■ WHAT THE EXERCISE ASKS ■
Among the lines below, keep only those from the one containing "Continue the Blender" through the one containing "st_, r0=.022, fold=fo)", and reproduce them exactly.

■ INPUT FOR THIS TASK ■
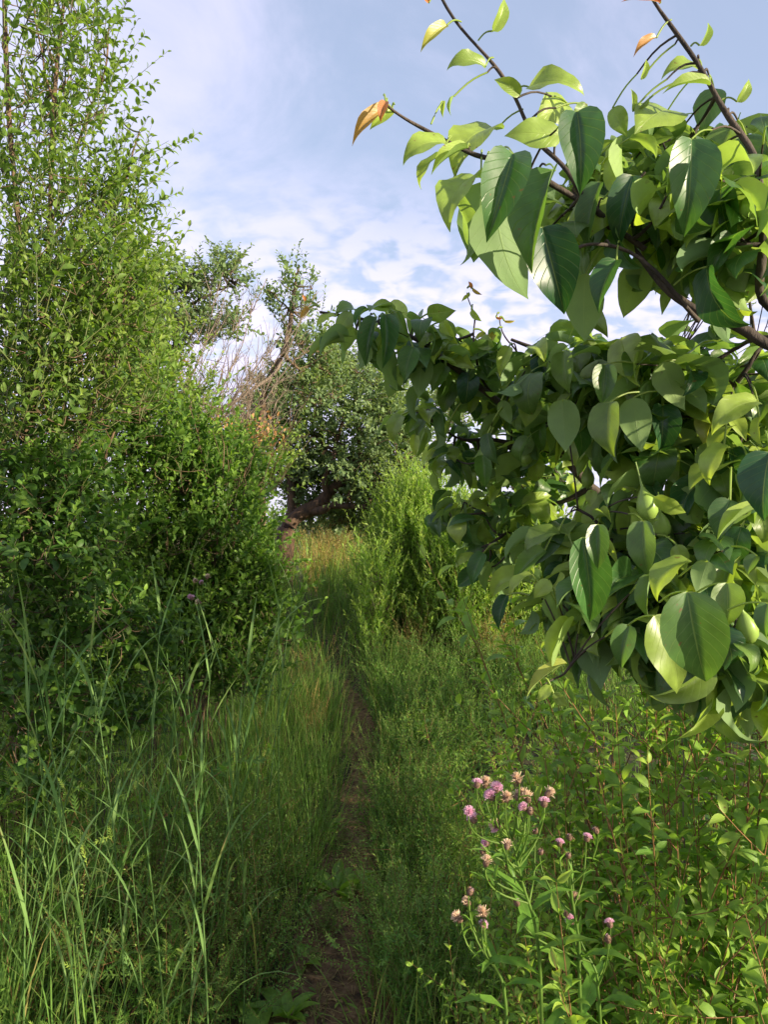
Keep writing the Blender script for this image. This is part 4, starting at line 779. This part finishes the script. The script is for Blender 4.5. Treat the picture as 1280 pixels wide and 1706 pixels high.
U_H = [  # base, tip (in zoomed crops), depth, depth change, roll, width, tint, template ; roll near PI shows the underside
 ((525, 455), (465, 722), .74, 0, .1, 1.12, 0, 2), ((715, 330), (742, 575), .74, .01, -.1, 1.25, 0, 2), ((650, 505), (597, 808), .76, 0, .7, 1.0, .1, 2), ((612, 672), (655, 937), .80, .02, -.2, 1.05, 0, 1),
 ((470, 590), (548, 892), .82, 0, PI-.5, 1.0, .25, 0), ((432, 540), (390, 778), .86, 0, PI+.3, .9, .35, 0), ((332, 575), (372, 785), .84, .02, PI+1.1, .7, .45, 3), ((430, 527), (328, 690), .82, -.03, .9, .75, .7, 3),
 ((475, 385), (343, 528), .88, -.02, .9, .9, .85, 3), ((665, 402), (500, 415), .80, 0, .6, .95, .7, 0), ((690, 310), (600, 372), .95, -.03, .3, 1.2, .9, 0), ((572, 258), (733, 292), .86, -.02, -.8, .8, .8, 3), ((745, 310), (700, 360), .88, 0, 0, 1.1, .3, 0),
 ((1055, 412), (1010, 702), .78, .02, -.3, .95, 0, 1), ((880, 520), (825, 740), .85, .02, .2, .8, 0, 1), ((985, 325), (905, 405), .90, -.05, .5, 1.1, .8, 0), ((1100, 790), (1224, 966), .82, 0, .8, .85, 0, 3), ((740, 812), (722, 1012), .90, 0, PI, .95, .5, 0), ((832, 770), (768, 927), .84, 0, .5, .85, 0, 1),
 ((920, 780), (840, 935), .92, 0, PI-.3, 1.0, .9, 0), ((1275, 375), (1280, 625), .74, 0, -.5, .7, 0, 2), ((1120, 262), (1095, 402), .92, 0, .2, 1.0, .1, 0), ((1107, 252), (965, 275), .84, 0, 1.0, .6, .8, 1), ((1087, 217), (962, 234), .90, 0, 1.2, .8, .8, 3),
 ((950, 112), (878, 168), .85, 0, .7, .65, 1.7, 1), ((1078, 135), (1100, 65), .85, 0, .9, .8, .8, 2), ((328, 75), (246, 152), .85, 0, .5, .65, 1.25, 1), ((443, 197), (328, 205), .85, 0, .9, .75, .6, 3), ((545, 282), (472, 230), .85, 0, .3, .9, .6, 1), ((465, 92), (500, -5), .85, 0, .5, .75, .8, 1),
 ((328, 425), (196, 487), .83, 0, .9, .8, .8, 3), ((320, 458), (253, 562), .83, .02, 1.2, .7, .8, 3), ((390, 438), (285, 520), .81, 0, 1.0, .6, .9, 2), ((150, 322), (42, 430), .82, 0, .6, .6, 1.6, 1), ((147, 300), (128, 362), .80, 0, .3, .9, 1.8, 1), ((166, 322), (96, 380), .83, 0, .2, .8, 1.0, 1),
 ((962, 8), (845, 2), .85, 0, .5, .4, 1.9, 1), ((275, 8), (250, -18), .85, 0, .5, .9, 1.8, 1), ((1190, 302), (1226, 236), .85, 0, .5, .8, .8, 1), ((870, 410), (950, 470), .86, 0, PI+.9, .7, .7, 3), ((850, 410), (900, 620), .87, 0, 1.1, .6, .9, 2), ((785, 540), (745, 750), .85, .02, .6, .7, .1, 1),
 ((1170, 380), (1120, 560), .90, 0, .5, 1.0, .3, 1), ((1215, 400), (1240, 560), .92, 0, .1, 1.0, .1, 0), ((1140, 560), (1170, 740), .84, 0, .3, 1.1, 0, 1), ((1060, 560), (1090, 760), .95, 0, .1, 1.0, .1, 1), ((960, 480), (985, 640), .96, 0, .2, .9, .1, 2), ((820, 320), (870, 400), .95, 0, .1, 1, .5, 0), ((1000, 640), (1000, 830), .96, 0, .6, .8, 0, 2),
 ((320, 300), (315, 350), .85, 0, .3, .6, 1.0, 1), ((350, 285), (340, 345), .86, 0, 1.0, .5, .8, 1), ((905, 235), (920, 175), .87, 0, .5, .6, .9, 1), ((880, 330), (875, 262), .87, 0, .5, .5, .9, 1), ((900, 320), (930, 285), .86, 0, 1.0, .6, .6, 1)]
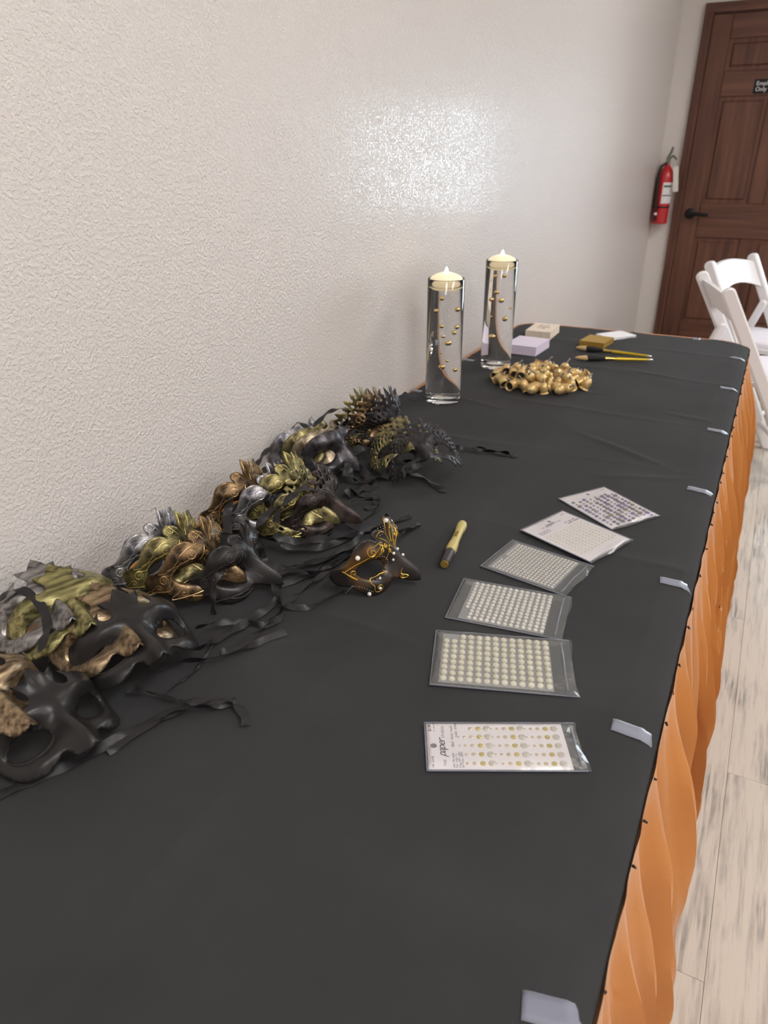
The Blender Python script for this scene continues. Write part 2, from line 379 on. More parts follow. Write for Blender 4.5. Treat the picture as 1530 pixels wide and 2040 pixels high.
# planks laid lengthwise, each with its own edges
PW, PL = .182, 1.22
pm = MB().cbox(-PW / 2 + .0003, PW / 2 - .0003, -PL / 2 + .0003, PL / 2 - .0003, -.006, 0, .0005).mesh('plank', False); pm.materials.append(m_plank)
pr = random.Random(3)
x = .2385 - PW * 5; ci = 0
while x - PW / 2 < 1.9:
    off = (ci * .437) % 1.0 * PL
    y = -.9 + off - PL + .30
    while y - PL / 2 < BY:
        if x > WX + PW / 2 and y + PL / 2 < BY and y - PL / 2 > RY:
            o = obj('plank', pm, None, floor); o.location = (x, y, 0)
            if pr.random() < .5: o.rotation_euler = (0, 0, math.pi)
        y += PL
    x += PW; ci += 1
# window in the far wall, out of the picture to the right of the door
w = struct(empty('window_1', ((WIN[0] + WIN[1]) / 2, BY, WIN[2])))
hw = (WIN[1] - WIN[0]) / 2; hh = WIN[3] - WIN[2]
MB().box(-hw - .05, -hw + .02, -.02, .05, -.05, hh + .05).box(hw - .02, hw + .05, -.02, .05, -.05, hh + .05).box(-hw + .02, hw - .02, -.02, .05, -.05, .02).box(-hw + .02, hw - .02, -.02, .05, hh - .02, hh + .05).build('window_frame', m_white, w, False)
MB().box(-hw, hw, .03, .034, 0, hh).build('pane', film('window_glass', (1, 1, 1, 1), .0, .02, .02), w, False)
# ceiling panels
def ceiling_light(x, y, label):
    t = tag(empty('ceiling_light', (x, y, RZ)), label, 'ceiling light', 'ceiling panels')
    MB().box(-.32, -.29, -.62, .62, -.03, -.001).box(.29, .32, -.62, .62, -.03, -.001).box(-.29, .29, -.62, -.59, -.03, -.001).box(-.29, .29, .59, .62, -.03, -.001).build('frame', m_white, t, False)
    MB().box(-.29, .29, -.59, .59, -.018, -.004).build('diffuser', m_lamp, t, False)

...

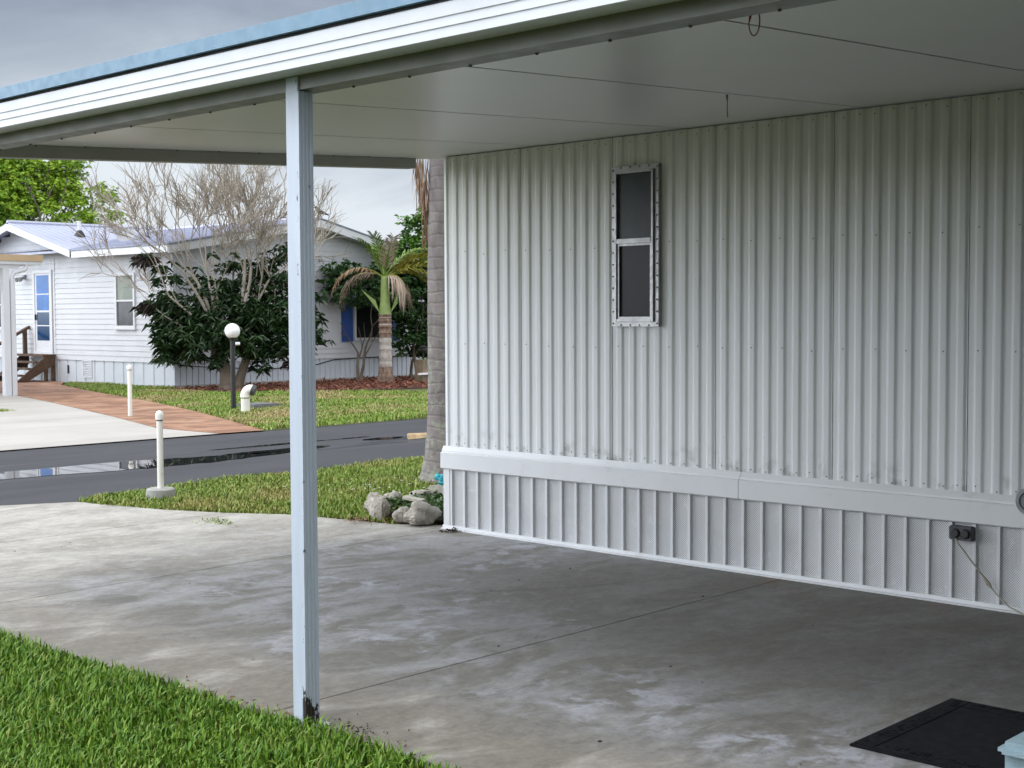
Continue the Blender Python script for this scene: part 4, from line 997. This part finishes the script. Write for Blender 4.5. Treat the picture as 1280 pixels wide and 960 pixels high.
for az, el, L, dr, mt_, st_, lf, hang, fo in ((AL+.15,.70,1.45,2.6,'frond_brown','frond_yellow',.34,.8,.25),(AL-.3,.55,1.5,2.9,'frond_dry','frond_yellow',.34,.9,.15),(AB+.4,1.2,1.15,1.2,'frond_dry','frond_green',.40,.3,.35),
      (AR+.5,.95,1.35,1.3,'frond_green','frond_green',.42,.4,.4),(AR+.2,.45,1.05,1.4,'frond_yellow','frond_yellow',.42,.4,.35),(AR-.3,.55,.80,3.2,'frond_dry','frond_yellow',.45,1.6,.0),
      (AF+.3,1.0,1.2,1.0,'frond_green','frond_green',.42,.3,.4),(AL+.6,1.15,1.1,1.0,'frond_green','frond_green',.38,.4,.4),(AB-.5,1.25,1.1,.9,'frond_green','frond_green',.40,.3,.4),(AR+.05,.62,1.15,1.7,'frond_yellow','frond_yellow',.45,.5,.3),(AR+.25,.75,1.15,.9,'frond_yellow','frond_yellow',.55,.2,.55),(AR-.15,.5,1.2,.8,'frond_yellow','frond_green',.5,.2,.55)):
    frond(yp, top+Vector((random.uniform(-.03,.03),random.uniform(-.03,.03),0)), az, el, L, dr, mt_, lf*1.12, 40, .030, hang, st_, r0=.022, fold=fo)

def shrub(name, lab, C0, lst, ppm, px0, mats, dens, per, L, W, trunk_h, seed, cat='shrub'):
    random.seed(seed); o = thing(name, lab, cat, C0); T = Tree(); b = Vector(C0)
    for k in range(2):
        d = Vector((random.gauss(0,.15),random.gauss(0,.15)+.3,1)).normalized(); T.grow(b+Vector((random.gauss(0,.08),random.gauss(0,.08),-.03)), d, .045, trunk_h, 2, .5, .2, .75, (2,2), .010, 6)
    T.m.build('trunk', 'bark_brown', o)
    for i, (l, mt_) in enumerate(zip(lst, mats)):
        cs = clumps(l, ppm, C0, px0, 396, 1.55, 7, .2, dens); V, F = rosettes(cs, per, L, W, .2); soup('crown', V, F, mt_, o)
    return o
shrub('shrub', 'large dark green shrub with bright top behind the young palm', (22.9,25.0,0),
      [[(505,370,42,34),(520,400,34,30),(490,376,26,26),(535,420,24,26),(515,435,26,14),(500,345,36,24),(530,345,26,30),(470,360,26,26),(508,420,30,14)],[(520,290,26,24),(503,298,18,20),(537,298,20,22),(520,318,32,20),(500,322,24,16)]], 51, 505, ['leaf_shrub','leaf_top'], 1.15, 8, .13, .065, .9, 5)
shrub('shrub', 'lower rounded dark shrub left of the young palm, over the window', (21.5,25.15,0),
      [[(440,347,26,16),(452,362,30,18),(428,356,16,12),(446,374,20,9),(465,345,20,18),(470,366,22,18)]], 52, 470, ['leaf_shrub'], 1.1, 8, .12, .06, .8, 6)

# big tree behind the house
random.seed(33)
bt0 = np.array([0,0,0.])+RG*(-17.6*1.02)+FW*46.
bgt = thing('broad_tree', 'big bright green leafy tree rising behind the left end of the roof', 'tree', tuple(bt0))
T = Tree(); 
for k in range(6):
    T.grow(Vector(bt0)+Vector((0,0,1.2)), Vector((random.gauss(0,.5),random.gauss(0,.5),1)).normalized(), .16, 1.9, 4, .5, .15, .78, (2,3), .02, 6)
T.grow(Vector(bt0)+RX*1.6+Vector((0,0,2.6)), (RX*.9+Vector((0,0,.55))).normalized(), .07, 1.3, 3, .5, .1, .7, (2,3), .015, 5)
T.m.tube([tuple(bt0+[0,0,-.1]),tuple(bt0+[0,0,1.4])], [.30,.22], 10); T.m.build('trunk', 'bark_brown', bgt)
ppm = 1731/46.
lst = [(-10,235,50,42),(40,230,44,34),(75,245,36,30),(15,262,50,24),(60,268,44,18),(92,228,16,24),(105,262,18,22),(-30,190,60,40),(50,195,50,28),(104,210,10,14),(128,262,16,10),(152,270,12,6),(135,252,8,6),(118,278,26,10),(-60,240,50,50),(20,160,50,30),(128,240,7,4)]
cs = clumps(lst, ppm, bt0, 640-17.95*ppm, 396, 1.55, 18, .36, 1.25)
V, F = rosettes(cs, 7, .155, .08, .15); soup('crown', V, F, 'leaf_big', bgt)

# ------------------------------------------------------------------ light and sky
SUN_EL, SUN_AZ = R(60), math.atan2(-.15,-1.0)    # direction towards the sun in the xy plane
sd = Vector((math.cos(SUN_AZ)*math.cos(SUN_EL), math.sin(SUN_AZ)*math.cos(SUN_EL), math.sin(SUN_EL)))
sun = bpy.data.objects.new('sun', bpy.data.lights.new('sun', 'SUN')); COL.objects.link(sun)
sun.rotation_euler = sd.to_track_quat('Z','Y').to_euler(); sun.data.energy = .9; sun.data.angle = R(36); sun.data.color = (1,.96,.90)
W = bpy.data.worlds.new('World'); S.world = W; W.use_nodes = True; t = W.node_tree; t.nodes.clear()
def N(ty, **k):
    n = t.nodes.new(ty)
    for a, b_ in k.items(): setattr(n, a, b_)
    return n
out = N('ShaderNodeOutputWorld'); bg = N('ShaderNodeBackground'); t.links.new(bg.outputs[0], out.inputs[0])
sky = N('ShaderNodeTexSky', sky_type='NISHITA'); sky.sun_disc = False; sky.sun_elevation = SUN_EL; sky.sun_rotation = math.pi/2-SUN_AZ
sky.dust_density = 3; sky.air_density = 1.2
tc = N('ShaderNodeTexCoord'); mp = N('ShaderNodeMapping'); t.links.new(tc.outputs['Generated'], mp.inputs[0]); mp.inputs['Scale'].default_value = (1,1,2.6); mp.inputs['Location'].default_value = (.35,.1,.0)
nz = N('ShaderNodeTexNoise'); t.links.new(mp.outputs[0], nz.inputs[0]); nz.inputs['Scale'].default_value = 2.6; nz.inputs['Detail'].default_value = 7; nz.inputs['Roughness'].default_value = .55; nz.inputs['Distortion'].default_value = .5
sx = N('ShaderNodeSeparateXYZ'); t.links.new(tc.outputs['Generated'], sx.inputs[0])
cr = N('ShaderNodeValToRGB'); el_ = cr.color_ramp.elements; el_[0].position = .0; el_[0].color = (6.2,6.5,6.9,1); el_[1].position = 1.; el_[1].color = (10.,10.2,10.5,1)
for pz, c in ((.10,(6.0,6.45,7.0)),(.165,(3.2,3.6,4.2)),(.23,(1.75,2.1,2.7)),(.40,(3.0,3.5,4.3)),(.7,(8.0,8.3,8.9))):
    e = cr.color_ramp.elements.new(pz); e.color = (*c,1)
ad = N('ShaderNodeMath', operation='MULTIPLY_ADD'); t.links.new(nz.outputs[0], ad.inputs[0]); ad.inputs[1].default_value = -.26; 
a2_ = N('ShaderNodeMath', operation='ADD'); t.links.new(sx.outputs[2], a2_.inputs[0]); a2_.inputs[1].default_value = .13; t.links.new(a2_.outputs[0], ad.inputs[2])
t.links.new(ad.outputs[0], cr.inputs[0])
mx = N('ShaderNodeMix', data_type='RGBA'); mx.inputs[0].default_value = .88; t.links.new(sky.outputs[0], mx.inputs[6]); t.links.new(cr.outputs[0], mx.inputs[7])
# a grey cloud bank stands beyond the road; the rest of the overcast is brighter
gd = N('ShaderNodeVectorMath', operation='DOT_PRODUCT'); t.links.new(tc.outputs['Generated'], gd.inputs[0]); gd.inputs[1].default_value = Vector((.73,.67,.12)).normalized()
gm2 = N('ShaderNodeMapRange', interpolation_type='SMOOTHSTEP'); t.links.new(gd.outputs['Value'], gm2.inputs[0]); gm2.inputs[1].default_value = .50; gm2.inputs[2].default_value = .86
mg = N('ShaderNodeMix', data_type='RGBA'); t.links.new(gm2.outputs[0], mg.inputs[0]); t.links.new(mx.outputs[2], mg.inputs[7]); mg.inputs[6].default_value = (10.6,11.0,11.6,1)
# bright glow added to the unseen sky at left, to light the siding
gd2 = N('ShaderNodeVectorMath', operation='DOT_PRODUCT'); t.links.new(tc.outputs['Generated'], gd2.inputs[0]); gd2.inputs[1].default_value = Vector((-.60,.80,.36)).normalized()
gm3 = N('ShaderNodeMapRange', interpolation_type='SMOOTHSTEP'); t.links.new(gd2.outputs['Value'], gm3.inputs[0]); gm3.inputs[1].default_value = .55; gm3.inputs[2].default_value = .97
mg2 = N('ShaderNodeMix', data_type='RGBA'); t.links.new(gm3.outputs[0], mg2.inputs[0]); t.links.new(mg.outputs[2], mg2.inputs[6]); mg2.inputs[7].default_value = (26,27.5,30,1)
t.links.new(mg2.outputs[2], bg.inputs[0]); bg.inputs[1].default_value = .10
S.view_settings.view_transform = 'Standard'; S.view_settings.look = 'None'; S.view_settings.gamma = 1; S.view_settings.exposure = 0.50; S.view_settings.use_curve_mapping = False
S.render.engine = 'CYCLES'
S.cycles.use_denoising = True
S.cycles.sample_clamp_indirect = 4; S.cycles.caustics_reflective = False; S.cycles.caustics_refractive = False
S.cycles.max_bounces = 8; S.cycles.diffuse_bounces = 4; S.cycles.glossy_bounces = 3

---

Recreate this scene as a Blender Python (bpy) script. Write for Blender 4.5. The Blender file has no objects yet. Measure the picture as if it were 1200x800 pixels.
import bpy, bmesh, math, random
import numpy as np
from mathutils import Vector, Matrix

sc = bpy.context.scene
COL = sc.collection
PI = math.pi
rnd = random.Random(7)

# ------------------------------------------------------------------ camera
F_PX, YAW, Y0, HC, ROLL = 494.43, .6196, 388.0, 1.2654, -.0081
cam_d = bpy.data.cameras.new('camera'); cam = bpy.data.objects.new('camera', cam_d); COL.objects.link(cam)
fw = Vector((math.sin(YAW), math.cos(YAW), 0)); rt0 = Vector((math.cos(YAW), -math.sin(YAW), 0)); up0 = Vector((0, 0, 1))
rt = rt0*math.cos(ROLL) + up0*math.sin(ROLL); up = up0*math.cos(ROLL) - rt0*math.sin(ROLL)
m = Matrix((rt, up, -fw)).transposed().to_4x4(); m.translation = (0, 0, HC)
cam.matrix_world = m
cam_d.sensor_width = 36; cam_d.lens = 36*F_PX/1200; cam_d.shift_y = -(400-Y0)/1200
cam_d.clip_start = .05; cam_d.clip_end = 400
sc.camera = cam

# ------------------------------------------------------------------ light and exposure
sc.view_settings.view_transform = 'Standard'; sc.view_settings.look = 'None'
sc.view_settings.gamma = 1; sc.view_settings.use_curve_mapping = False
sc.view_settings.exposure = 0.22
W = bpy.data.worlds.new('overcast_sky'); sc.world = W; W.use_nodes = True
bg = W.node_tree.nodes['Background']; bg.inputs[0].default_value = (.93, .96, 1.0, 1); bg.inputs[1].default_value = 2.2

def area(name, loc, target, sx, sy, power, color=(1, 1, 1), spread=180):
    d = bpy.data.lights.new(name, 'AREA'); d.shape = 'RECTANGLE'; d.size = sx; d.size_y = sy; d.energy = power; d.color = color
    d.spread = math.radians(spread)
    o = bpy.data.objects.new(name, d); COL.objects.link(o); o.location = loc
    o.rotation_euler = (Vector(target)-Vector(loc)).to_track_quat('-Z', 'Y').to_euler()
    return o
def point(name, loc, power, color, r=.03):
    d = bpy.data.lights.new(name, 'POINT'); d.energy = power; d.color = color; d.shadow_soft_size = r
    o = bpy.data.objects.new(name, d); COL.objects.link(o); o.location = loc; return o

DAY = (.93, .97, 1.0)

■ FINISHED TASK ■
Continue the Blender Python script for this scene: part 4, from line 997. This part finishes the script. Write for Blender 4.5. Treat the picture as 1280 pixels wide and 960 pixels high.
for az, el, L, dr, mt_, st_, lf, hang, fo in ((AL+.15,.70,1.45,2.6,'frond_brown','frond_yellow',.34,.8,.25),(AL-.3,.55,1.5,2.9,'frond_dry','frond_yellow',.34,.9,.15),(AB+.4,1.2,1.15,1.2,'frond_dry','frond_green',.40,.3,.35),
      (AR+.5,.95,1.35,1.3,'frond_green','frond_green',.42,.4,.4),(AR+.2,.45,1.05,1.4,'frond_yellow','frond_yellow',.42,.4,.35),(AR-.3,.55,.80,3.2,'frond_dry','frond_yellow',.45,1.6,.0),
      (AF+.3,1.0,1.2,1.0,'frond_green','frond_green',.42,.3,.4),(AL+.6,1.15,1.1,1.0,'frond_green','frond_green',.38,.4,.4),(AB-.5,1.25,1.1,.9,'frond_green','frond_green',.40,.3,.4),(AR+.05,.62,1.15,1.7,'frond_yellow','frond_yellow',.45,.5,.3),(AR+.25,.75,1.15,.9,'frond_yellow','frond_yellow',.55,.2,.55),(AR-.15,.5,1.2,.8,'frond_yellow','frond_green',.5,.2,.55)):
    frond(yp, top+Vector((random.uniform(-.03,.03),random.uniform(-.03,.03),0)), az, el, L, dr, mt_, lf*1.12, 40, .030, hang, st_, r0=.022, fold=fo)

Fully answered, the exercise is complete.